An old salty showed me that addition to the fisherman's knot (ie the second loop) about 20 years ago while trolling on the alberni canal. He used almost exclusiviely plugs and thats the knot he used. Why....simply because that knot could be positioned at various spots on a Tomic plugs U shaped eye in order to create a more aggressive action. Like I said, my preference is to have the jig ride parallel to the bottom, I guarantee you that the Trilene know and the 2 loops around eye of the jig will hold that allignment better than any knot that only has a single loop around the eye.

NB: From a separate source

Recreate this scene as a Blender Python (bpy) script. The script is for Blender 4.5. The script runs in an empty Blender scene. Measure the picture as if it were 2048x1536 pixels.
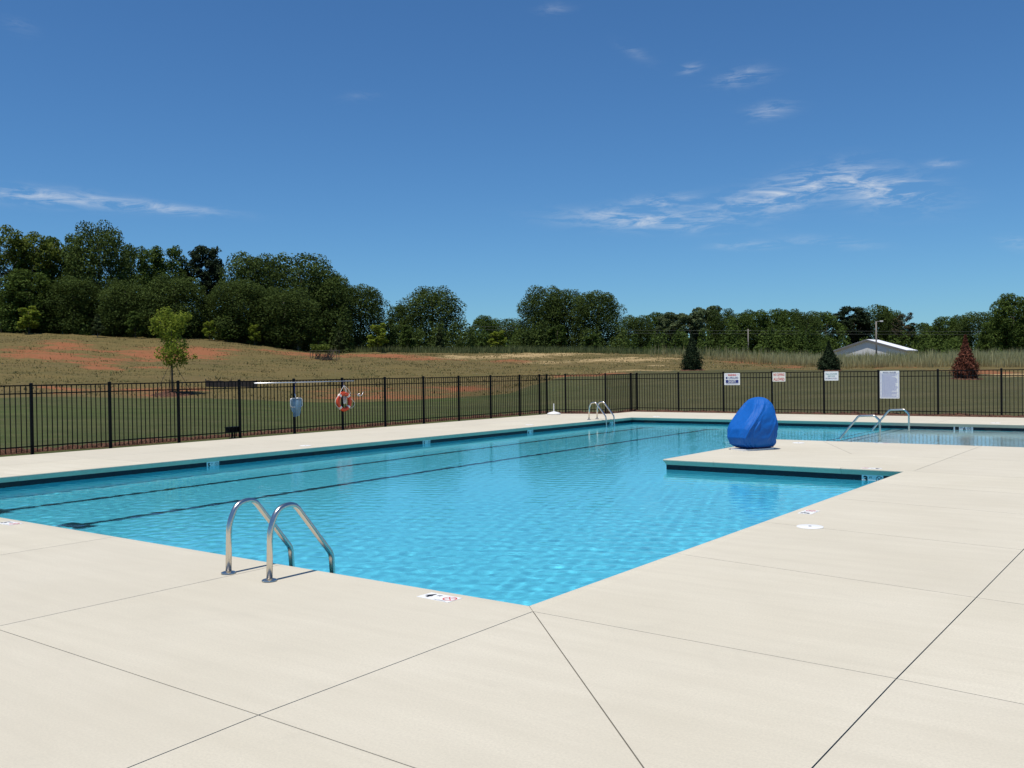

I think I started fishing jigs for coho more than 12 years ago. For salmon, my favorite material is either marabou or flashabou (tinsel). Pink/purple marabou is by far the most versitile jig/color (chum, coho, steelhead), I like yellow marabou for coho, I tie a green/blue and green/purple flashabou jig that work well on chum and coho. Pink white has also been a good combo, chartruese/black, the popsicle pattern (purple red orange i think), etc. While palmered marabou jigs like the ones pictured here are good, I like tieing oversized wooly bugger patterns onto my jigs (ie marabou tail, chenile body with hackle palmered over the body). When experimenting with jigs, I simply looked at the fly fishermans arsenal and enlarged and copied the patterns onto jigs as previosuly mentioned a wooly bugger and christmas tree seemed to be the two that worked best for me but I am sure there are others out there!
I also cast my own jig head an I haven't noticed a difference in fishability between bare lead heads and colored ones or lead and the plated shiny beads some jigs use.